Lach- & Schießgesellsch.: Auf der Schippe

Lach- & Schießgesellsch.: Auf der Schippe
Nr. 75. "Schimpf vor 12" - ein Klassiker: der legendäre Silvesterrückblick 1963 der Münchner Lach- und Schießgesellschaft.

In den 60er-Jahren waren die politischen Kabarettisten in Hochform. Satirisch, polarisierend, kritisch. Alles war noch frisch: Ihre Pointen und unsere Empörung. Damals, als Franz Josef Strauß Verteidigungsminister war und die "Spiegel"-Affäre ein Aufreger für ganz Deutschland.

Alle wollten damals was, das dann andere wiederum partout nicht wollten. Schon die Parolen jener Zeit vor und nach 68 waren eigentlich Pointen, wie man heute weiß. Und so hatte das Kabarett seine große Zeit.

Linke in Bayern

Lach- & Schießgesellsch.: Auf der Schippe

In Schwabing, gleich um die Ecke bei der Münchner Freiheit, stieg die "Lach- und Schießgesellschaft" - 1956 vom Journalisten Sammy Drechsel, Klaus Havenstein, Hans-Jürgen Diedrich und Dieter Hildebrandt gegründet - zur ersten Adresse für politisches Kabarett der deutschen Republik auf.

Sie verkündete, dass politisches Kabarett in jedem Fall Opposition heißen solle, die in der Bundesrepublik links stehe. Die Programme wurden live zur besten Sendezeit vom Fernsehen übertragen. Klaus Peter Schreiner schrieb wunderbare, bleibende Texte, entlarvte Politik oft durch deren Sprache und schrieb nicht nur, sondern traf auch ins Schwarze.

Auf Dieter Hildebrandts Soli wartete man damals wie auf einen Durbridge-Krimi. Alle Themen, die das Land bewegten, kamen ins Programm - pointiert, satirisch beleuchtet und gegen den Strich gebürstet.
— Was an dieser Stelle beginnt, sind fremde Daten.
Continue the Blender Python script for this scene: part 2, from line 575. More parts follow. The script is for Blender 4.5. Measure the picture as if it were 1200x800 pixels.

Für Franz Josef Strauß, den Bullen von Bayern, war die scharfe Zunge des SPD-Sympathisanten Hildebrandt "politische Giftmischerei". Der Bayerische Rundfunk blendete ihn wegen "nicht gemeinschaftsverträglicher" Elemente schon mal aus dem Programm aus.

Das Ensemble schrieb Kabarettgeschichte. "Denn sie müssen nicht, was sie tun" folgten bis 1972 weitere 19 Programme. "Schimpf vor 12" zu Silvester war bereits seinerzeit Kult, oft saßen Polit-Promis wie Willy Brandt und Hans-Dietrich Genscher im Publikum.

"Geht es Ihnen auch so zum Kotzen gut wie mir?", fragt da einer im kabarettistischen Jahresrückblick auf 1963 "Schimpf vor 12" und mault am Anfang des Wirtschaftswunders über den "hirnverbrannten sinnlosen" Wohlstand: "Verfluchter Wohlstand, das hätte uns nicht passieren dürfen."

Wenn man die Programme der Münchner Truppe heute wieder sieht, wundert man sich, dass nicht längst eine Kabarett-Truppe diese ganzen Sechzigerjahre-Klassiker nachspielt: ein Jahrzehnt auf der Kippe, auf der Schippe.